● Exercise:
Copy out all the data, word for word.

━━ Source data ━━

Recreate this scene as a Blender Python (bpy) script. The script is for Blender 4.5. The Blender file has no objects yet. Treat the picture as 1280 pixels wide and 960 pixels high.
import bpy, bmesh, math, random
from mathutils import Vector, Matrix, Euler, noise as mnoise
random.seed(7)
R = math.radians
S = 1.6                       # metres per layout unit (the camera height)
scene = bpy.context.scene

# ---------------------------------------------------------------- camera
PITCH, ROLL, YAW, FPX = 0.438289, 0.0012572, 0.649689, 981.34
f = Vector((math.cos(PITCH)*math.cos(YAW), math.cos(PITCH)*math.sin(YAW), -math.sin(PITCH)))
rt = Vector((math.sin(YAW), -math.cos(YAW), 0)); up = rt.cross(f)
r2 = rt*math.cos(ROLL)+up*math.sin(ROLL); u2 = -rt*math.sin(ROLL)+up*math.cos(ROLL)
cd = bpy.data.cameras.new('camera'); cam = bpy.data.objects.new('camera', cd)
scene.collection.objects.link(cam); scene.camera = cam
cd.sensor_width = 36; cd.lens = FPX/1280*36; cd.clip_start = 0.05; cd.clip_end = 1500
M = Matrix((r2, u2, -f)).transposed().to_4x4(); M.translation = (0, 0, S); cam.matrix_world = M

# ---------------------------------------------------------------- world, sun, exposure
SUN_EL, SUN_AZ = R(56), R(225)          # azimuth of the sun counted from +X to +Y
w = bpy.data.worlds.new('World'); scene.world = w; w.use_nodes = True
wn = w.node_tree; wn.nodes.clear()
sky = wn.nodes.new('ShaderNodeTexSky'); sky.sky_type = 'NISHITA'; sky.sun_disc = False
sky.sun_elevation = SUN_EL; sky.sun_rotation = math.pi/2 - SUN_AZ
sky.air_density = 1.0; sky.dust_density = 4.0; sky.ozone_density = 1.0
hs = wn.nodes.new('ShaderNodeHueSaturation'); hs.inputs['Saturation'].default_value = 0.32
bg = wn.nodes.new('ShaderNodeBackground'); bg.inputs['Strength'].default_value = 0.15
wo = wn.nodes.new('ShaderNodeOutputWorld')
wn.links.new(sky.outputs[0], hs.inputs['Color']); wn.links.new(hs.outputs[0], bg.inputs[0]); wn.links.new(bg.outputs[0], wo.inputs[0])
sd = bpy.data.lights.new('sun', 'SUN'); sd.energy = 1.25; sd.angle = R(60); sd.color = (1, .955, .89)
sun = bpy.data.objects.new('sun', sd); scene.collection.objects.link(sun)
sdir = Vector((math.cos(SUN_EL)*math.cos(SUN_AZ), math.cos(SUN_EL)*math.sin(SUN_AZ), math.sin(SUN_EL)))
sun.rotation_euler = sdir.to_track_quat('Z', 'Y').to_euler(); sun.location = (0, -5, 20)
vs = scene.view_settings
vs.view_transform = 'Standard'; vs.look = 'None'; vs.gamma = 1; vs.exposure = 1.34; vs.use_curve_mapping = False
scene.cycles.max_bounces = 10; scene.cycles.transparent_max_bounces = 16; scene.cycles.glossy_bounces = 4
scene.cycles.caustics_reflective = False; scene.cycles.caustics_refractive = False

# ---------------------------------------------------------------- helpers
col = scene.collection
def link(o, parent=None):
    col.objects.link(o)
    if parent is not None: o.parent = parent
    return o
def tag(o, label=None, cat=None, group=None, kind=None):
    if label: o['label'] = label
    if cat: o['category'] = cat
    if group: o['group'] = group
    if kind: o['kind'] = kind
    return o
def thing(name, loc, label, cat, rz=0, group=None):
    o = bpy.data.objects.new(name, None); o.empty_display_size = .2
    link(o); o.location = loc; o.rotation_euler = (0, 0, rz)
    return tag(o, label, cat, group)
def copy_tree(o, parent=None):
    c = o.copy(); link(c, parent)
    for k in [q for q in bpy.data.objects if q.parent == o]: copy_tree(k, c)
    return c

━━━

● The solution:
Recreate this scene as a Blender Python (bpy) script. The script is for Blender 4.5. The Blender file has no objects yet. Treat the picture as 1280 pixels wide and 960 pixels high.
import bpy, bmesh, math, random
from mathutils import Vector, Matrix, Euler, noise as mnoise
random.seed(7)
R = math.radians
S = 1.6                       # metres per layout unit (the camera height)
scene = bpy.context.scene

# ---------------------------------------------------------------- camera
PITCH, ROLL, YAW, FPX = 0.438289, 0.0012572, 0.649689, 981.34
f = Vector((math.cos(PITCH)*math.cos(YAW), math.cos(PITCH)*math.sin(YAW), -math.sin(PITCH)))
rt = Vector((math.sin(YAW), -math.cos(YAW), 0)); up = rt.cross(f)
r2 = rt*math.cos(ROLL)+up*math.sin(ROLL); u2 = -rt*math.sin(ROLL)+up*math.cos(ROLL)
cd = bpy.data.cameras.new('camera'); cam = bpy.data.objects.new('camera', cd)
scene.collection.objects.link(cam); scene.camera = cam
cd.sensor_width = 36; cd.lens = FPX/1280*36; cd.clip_start = 0.05; cd.clip_end = 1500
M = Matrix((r2, u2, -f)).transposed().to_4x4(); M.translation = (0, 0, S); cam.matrix_world = M

# ---------------------------------------------------------------- world, sun, exposure
SUN_EL, SUN_AZ = R(56), R(225)          # azimuth of the sun counted from +X to +Y
w = bpy.data.worlds.new('World'); scene.world = w; w.use_nodes = True
wn = w.node_tree; wn.nodes.clear()
sky = wn.nodes.new('ShaderNodeTexSky'); sky.sky_type = 'NISHITA'; sky.sun_disc = False
sky.sun_elevation = SUN_EL; sky.sun_rotation = math.pi/2 - SUN_AZ
sky.air_density = 1.0; sky.dust_density = 4.0; sky.ozone_density = 1.0
hs = wn.nodes.new('ShaderNodeHueSaturation'); hs.inputs['Saturation'].default_value = 0.32
bg = wn.nodes.new('ShaderNodeBackground'); bg.inputs['Strength'].default_value = 0.15
wo = wn.nodes.new('ShaderNodeOutputWorld')
wn.links.new(sky.outputs[0], hs.inputs['Color']); wn.links.new(hs.outputs[0], bg.inputs[0]); wn.links.new(bg.outputs[0], wo.inputs[0])
sd = bpy.data.lights.new('sun', 'SUN'); sd.energy = 1.25; sd.angle = R(60); sd.color = (1, .955, .89)
sun = bpy.data.objects.new('sun', sd); scene.collection.objects.link(sun)
sdir = Vector((math.cos(SUN_EL)*math.cos(SUN_AZ), math.cos(SUN_EL)*math.sin(SUN_AZ), math.sin(SUN_EL)))
sun.rotation_euler = sdir.to_track_quat('Z', 'Y').to_euler(); sun.location = (0, -5, 20)
vs = scene.view_settings
vs.view_transform = 'Standard'; vs.look = 'None'; vs.gamma = 1; vs.exposure = 1.34; vs.use_curve_mapping = False
scene.cycles.max_bounces = 10; scene.cycles.transparent_max_bounces = 16; scene.cycles.glossy_bounces = 4
scene.cycles.caustics_reflective = False; scene.cycles.caustics_refractive = False

# ---------------------------------------------------------------- helpers
col = scene.collection
def link(o, parent=None):
    col.objects.link(o)
    if parent is not None: o.parent = parent
    return o
def tag(o, label=None, cat=None, group=None, kind=None):
    if label: o['label'] = label
    if cat: o['category'] = cat
    if group: o['group'] = group
    if kind: o['kind'] = kind
    return o
def thing(name, loc, label, cat, rz=0, group=None):
    o = bpy.data.objects.new(name, None); o.empty_display_size = .2
    link(o); o.location = loc; o.rotation_euler = (0, 0, rz)
    return tag(o, label, cat, group)
def copy_tree(o, parent=None):
    c = o.copy(); link(c, parent)
    for k in [q for q in bpy.data.objects if q.parent == o]: copy_tree(k, c)
    return c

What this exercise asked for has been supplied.